◆ Extracted data ◆

** begin **

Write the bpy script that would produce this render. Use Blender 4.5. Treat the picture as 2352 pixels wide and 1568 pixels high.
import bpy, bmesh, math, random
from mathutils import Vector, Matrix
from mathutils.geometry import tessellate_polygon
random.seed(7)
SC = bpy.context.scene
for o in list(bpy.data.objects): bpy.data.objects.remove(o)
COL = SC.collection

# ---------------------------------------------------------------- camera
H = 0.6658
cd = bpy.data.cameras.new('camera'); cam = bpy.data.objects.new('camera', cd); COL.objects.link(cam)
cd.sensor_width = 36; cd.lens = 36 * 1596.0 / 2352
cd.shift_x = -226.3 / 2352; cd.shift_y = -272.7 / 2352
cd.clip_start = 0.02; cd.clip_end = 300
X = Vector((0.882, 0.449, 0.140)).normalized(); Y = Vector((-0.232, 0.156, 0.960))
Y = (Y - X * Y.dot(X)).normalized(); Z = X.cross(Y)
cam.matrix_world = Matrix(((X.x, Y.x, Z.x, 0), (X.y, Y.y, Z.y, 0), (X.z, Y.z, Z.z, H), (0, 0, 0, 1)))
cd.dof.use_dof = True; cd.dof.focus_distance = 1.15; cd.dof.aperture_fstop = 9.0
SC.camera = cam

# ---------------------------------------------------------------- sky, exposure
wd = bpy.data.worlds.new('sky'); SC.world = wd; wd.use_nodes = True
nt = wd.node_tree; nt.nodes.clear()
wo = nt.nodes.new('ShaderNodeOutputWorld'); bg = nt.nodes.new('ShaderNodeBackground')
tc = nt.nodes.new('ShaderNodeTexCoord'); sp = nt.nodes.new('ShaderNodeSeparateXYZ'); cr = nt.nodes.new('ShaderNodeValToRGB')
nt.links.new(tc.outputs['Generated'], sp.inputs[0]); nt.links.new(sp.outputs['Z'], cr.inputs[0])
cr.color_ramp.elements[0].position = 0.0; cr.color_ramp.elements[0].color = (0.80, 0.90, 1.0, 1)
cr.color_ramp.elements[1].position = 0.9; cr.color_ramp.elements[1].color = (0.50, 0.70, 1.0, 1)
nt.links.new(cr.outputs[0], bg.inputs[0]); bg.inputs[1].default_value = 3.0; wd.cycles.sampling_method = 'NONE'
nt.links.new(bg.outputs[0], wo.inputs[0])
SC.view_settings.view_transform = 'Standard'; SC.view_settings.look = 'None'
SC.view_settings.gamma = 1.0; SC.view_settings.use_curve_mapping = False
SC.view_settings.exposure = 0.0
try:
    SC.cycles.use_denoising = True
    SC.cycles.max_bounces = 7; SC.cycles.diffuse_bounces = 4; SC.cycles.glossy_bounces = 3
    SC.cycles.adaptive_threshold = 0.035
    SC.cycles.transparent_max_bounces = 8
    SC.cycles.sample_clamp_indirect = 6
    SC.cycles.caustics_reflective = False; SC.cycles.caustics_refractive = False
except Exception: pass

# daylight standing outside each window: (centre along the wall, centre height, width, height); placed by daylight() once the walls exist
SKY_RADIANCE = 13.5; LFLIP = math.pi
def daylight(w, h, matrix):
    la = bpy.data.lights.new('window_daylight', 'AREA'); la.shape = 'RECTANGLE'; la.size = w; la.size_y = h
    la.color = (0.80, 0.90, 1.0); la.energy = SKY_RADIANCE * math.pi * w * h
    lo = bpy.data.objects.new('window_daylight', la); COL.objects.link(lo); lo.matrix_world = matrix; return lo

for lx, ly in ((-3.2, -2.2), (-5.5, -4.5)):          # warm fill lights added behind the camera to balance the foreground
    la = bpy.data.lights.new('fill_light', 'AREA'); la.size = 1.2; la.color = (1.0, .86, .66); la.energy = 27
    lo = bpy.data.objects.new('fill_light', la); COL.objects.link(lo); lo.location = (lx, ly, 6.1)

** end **
** begin **

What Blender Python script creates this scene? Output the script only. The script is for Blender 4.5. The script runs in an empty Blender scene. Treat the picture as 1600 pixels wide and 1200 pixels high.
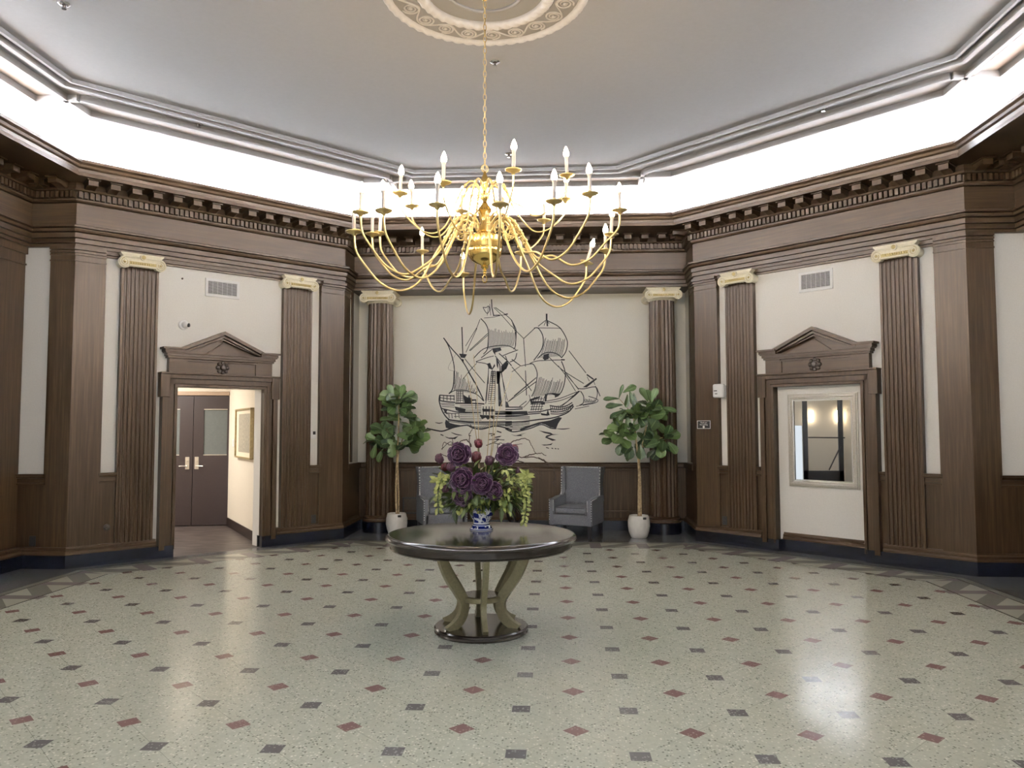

** end **

◆ Problem ◆
Print exactly the lines from the line with "Write the bpy" to the line with "COL = SC.collection", both included, and nothing else.

◆ Written solution ◆
Write the bpy script that would produce this render. Use Blender 4.5. Treat the picture as 2352 pixels wide and 1568 pixels high.
import bpy, bmesh, math, random
from mathutils import Vector, Matrix
from mathutils.geometry import tessellate_polygon
random.seed(7)
SC = bpy.context.scene
for o in list(bpy.data.objects): bpy.data.objects.remove(o)
COL = SC.collection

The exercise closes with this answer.